> PROBLEM DETAILS: Extract the complete listing and repeat it word for word.
┌────────
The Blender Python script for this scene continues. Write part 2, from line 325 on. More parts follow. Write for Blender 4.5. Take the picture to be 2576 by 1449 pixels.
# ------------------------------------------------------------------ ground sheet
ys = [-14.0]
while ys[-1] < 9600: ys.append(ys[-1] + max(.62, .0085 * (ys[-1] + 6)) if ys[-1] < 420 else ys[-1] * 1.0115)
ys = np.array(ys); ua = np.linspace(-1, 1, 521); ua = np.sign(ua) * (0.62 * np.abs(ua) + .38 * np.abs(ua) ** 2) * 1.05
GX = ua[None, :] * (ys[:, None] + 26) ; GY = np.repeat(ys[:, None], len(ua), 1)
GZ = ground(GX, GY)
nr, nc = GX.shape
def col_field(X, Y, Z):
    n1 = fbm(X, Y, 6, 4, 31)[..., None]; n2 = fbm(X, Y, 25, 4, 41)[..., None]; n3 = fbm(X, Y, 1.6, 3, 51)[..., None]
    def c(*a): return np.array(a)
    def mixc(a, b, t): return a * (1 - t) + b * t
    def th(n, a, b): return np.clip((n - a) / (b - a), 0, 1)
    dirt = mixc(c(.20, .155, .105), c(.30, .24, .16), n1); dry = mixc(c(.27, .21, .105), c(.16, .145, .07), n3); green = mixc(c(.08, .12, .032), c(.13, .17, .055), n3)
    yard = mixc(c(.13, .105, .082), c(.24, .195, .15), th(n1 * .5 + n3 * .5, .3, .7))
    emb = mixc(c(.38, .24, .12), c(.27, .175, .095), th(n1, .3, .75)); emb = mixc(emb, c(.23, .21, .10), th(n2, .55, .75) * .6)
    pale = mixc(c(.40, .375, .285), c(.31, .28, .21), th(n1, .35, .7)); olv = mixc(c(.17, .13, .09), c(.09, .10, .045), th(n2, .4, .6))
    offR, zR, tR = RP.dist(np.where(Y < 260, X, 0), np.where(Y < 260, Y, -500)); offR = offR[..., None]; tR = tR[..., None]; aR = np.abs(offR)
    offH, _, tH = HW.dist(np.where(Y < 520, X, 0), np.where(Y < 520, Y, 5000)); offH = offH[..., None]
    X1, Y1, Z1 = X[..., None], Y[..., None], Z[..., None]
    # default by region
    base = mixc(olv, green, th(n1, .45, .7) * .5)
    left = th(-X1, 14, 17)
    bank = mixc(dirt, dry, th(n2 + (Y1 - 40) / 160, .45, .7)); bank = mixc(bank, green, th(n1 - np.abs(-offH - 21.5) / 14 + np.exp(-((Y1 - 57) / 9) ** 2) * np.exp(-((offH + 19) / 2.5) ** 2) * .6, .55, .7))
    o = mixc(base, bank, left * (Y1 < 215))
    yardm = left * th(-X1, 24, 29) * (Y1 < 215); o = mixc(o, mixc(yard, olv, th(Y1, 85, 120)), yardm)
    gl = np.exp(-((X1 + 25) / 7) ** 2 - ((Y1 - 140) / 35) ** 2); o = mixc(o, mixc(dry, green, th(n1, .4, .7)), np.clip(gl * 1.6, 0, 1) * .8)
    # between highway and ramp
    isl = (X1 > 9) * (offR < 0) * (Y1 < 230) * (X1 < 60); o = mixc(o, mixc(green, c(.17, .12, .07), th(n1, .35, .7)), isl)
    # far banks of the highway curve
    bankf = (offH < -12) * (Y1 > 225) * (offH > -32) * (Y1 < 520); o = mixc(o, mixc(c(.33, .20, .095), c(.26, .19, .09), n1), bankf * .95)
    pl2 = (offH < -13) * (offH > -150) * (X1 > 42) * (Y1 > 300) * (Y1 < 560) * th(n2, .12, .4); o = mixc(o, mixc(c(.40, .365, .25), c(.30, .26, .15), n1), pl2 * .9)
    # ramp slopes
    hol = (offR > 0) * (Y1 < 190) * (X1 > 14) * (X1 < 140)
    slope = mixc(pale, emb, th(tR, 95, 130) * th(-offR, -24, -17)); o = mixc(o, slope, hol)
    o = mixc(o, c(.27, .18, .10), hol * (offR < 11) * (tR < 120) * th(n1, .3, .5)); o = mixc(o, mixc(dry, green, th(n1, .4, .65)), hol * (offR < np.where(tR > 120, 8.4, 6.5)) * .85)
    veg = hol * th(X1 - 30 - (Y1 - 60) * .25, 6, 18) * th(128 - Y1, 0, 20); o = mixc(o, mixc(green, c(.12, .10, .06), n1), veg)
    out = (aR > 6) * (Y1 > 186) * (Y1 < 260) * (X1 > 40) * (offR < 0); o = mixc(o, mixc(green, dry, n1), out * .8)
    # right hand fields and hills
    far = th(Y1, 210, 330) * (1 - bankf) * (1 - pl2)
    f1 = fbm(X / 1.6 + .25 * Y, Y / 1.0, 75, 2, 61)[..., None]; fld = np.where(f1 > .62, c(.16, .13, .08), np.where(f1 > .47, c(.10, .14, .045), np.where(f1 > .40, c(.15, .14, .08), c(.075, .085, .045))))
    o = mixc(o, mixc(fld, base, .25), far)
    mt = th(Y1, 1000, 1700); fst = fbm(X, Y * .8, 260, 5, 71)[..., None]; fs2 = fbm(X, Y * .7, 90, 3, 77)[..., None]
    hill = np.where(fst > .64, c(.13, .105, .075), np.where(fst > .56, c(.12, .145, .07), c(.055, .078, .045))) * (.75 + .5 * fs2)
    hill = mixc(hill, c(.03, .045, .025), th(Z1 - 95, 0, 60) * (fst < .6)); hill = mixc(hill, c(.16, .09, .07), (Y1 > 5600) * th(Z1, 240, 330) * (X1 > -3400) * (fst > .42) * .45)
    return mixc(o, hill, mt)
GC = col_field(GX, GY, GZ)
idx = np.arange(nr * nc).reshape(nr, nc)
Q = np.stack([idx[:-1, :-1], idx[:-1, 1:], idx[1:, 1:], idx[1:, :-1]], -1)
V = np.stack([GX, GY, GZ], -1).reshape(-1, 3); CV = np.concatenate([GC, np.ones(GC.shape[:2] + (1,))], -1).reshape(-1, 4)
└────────
> FINISHED EXERCISE:
The Blender Python script for this scene continues. Write part 2, from line 325 on. More parts follow. Write for Blender 4.5. Take the picture to be 2576 by 1449 pixels.
# ------------------------------------------------------------------ ground sheet
ys = [-14.0]
while ys[-1] < 9600: ys.append(ys[-1] + max(.62, .0085 * (ys[-1] + 6)) if ys[-1] < 420 else ys[-1] * 1.0115)
ys = np.array(ys); ua = np.linspace(-1, 1, 521); ua = np.sign(ua) * (0.62 * np.abs(ua) + .38 * np.abs(ua) ** 2) * 1.05
GX = ua[None, :] * (ys[:, None] + 26) ; GY = np.repeat(ys[:, None], len(ua), 1)
GZ = ground(GX, GY)
nr, nc = GX.shape
def col_field(X, Y, Z):
    n1 = fbm(X, Y, 6, 4, 31)[..., None]; n2 = fbm(X, Y, 25, 4, 41)[..., None]; n3 = fbm(X, Y, 1.6, 3, 51)[..., None]
    def c(*a): return np.array(a)
    def mixc(a, b, t): return a * (1 - t) + b * t
    def th(n, a, b): return np.clip((n - a) / (b - a), 0, 1)
    dirt = mixc(c(.20, .155, .105), c(.30, .24, .16), n1); dry = mixc(c(.27, .21, .105), c(.16, .145, .07), n3); green = mixc(c(.08, .12, .032), c(.13, .17, .055), n3)
    yard = mixc(c(.13, .105, .082), c(.24, .195, .15), th(n1 * .5 + n3 * .5, .3, .7))
    emb = mixc(c(.38, .24, .12), c(.27, .175, .095), th(n1, .3, .75)); emb = mixc(emb, c(.23, .21, .10), th(n2, .55, .75) * .6)
    pale = mixc(c(.40, .375, .285), c(.31, .28, .21), th(n1, .35, .7)); olv = mixc(c(.17, .13, .09), c(.09, .10, .045), th(n2, .4, .6))
    offR, zR, tR = RP.dist(np.where(Y < 260, X, 0), np.where(Y < 260, Y, -500)); offR = offR[..., None]; tR = tR[..., None]; aR = np.abs(offR)
    offH, _, tH = HW.dist(np.where(Y < 520, X, 0), np.where(Y < 520, Y, 5000)); offH = offH[..., None]
    X1, Y1, Z1 = X[..., None], Y[..., None], Z[..., None]
    # default by region
    base = mixc(olv, green, th(n1, .45, .7) * .5)
    left = th(-X1, 14, 17)
    bank = mixc(dirt, dry, th(n2 + (Y1 - 40) / 160, .45, .7)); bank = mixc(bank, green, th(n1 - np.abs(-offH - 21.5) / 14 + np.exp(-((Y1 - 57) / 9) ** 2) * np.exp(-((offH + 19) / 2.5) ** 2) * .6, .55, .7))
    o = mixc(base, bank, left * (Y1 < 215))
    yardm = left * th(-X1, 24, 29) * (Y1 < 215); o = mixc(o, mixc(yard, olv, th(Y1, 85, 120)), yardm)
    gl = np.exp(-((X1 + 25) / 7) ** 2 - ((Y1 - 140) / 35) ** 2); o = mixc(o, mixc(dry, green, th(n1, .4, .7)), np.clip(gl * 1.6, 0, 1) * .8)
    # between highway and ramp
    isl = (X1 > 9) * (offR < 0) * (Y1 < 230) * (X1 < 60); o = mixc(o, mixc(green, c(.17, .12, .07), th(n1, .35, .7)), isl)
    # far banks of the highway curve
    bankf = (offH < -12) * (Y1 > 225) * (offH > -32) * (Y1 < 520); o = mixc(o, mixc(c(.33, .20, .095), c(.26, .19, .09), n1), bankf * .95)
    pl2 = (offH < -13) * (offH > -150) * (X1 > 42) * (Y1 > 300) * (Y1 < 560) * th(n2, .12, .4); o = mixc(o, mixc(c(.40, .365, .25), c(.30, .26, .15), n1), pl2 * .9)
    # ramp slopes
    hol = (offR > 0) * (Y1 < 190) * (X1 > 14) * (X1 < 140)
    slope = mixc(pale, emb, th(tR, 95, 130) * th(-offR, -24, -17)); o = mixc(o, slope, hol)
    o = mixc(o, c(.27, .18, .10), hol * (offR < 11) * (tR < 120) * th(n1, .3, .5)); o = mixc(o, mixc(dry, green, th(n1, .4, .65)), hol * (offR < np.where(tR > 120, 8.4, 6.5)) * .85)
    veg = hol * th(X1 - 30 - (Y1 - 60) * .25, 6, 18) * th(128 - Y1, 0, 20); o = mixc(o, mixc(green, c(.12, .10, .06), n1), veg)
    out = (aR > 6) * (Y1 > 186) * (Y1 < 260) * (X1 > 40) * (offR < 0); o = mixc(o, mixc(green, dry, n1), out * .8)
    # right hand fields and hills
    far = th(Y1, 210, 330) * (1 - bankf) * (1 - pl2)
    f1 = fbm(X / 1.6 + .25 * Y, Y / 1.0, 75, 2, 61)[..., None]; fld = np.where(f1 > .62, c(.16, .13, .08), np.where(f1 > .47, c(.10, .14, .045), np.where(f1 > .40, c(.15, .14, .08), c(.075, .085, .045))))
    o = mixc(o, mixc(fld, base, .25), far)
    mt = th(Y1, 1000, 1700); fst = fbm(X, Y * .8, 260, 5, 71)[..., None]; fs2 = fbm(X, Y * .7, 90, 3, 77)[..., None]
    hill = np.where(fst > .64, c(.13, .105, .075), np.where(fst > .56, c(.12, .145, .07), c(.055, .078, .045))) * (.75 + .5 * fs2)
    hill = mixc(hill, c(.03, .045, .025), th(Z1 - 95, 0, 60) * (fst < .6)); hill = mixc(hill, c(.16, .09, .07), (Y1 > 5600) * th(Z1, 240, 330) * (X1 > -3400) * (fst > .42) * .45)
    return mixc(o, hill, mt)
GC = col_field(GX, GY, GZ)
idx = np.arange(nr * nc).reshape(nr, nc)
Q = np.stack([idx[:-1, :-1], idx[:-1, 1:], idx[1:, 1:], idx[1:, :-1]], -1)
V = np.stack([GX, GY, GZ], -1).reshape(-1, 3); CV = np.concatenate([GC, np.ones(GC.shape[:2] + (1,))], -1).reshape(-1, 4)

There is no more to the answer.